A few weeks ago, he was in Toronto on a two-day campaign on behalf of three elephants who urgently need to be moved from the zoo to a warm sanctuary where they’ll have some room to stretch their legs. He’s also been working on behalf of another group of elephants living equally miserable lives at Canada’s Edmonton Zoo. (He’s also funded a new home for elephants at the Performing Animal Welfare Society’s sanctuary in California, which is where he hopes the elephants would go.)
In February, he was in Colorado, welcoming 25 lions from Bolivia with a donation of $150,000 for their care at the Wild Animal Sanctuary.
And last year he paid $5 million for a new ship for Paul Watson and his Sea Shepherd Conservation Society to replace the one that was sunk while going after the Japanese whaling fleet in the Southern Ocean.
The list goes on.
Barker isn’t the kind of celebrity who simply shows up to add his name to a cause and makes the occasional donation.
He’s an expert on every issue he takes on, a formidable speaker, and full of energy at every event. (In Toronto, he was on his feet for hours one morning, conducting a press conference and then doing stand-up interviews for all the local TV stations, before going on to a meeting with the zoo board. Everywhere he went he was mobbed by people wanting photos and autographs.)

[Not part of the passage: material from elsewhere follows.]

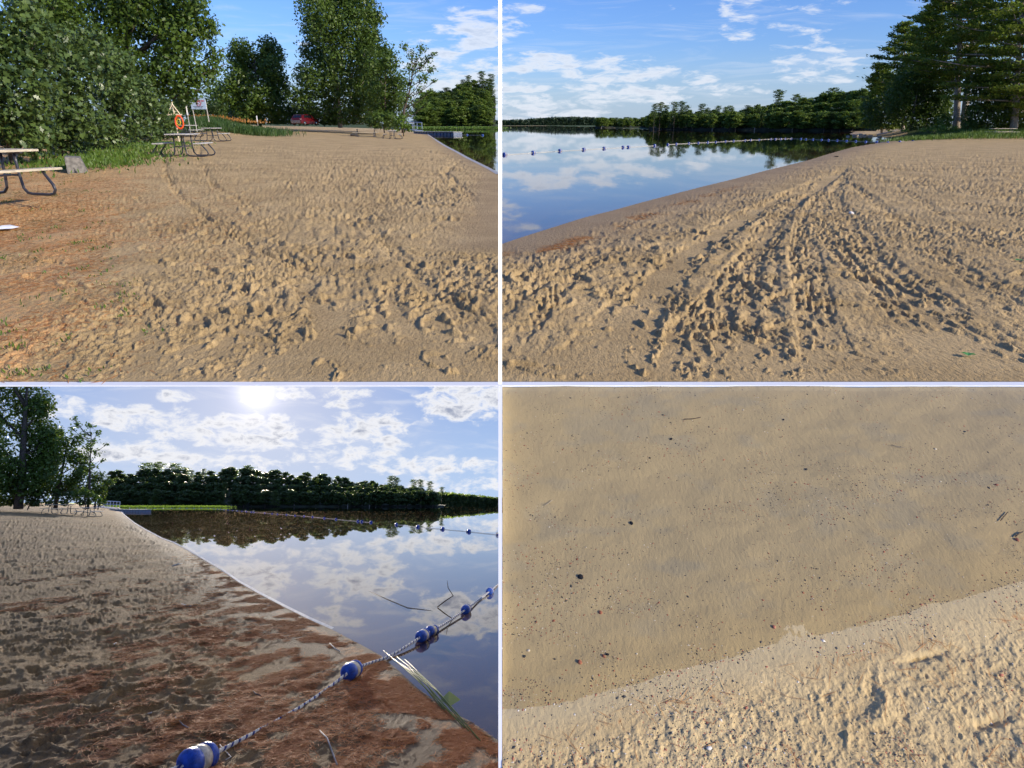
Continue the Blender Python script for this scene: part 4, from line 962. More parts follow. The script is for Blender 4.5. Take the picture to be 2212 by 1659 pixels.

The idea that Barker “retired” when, at age 83, he left The Price Is Right, clearly makes no sense. It’s more like he was reborn – as though everything he’d done before that was just in preparation for what he then launched as his life’s true work.
He’d always spoken out for the animals, like ending every episode of The Price Is Right with the reminder to the folks at home to get their pets spayed or neutered. Other game show hosts, including Jack Barry, would pick up on this and start doing the same thing. And he’d bowed out of hosting the Miss Universe pageant in protest when the organizers insisted on including fur in their prizes.
How did all this start for him? As is often the case with us men, we’re turned on to animal protection by one of the women in our lives. In Barker’s case, he credits his wife, Dorothy Jo, with helping him to become aware of the plight of animals.
He says that what he does today continues to be in her memory.
I used to be bothered by the fact that Barker is a bit ambivalent about the no-kill movement, which seeks to bring an end to the killing of dogs and cats at shelters. He’s quite close to the animal rights group PETA, which kills most of the homeless pets who are given over to their care, so they may have persuaded him that supporting no-kill sanctuaries is a waste of money and that those of us who do that are just, as they call it, “warehousing animals.”
But in view of all the amazingly good things Barker does, I’m just not bothered anymore. In any case, he clearly doesn’t apply that philosophy to the elephants, lions and other animals he provides for in their new sanctuaries. And with his enormous support of spay/neuter efforts and his indefatigable work for dogs, cats, bears, fish, elephants, whales, lions and whatever other animals he feels he can help, I consider him one of the greatest philanthropists of our time.
And, incidentally, if he ever invites me out to dinner, I won’t even bother to look at the menu; he can just go ahead and order anything he wants for me!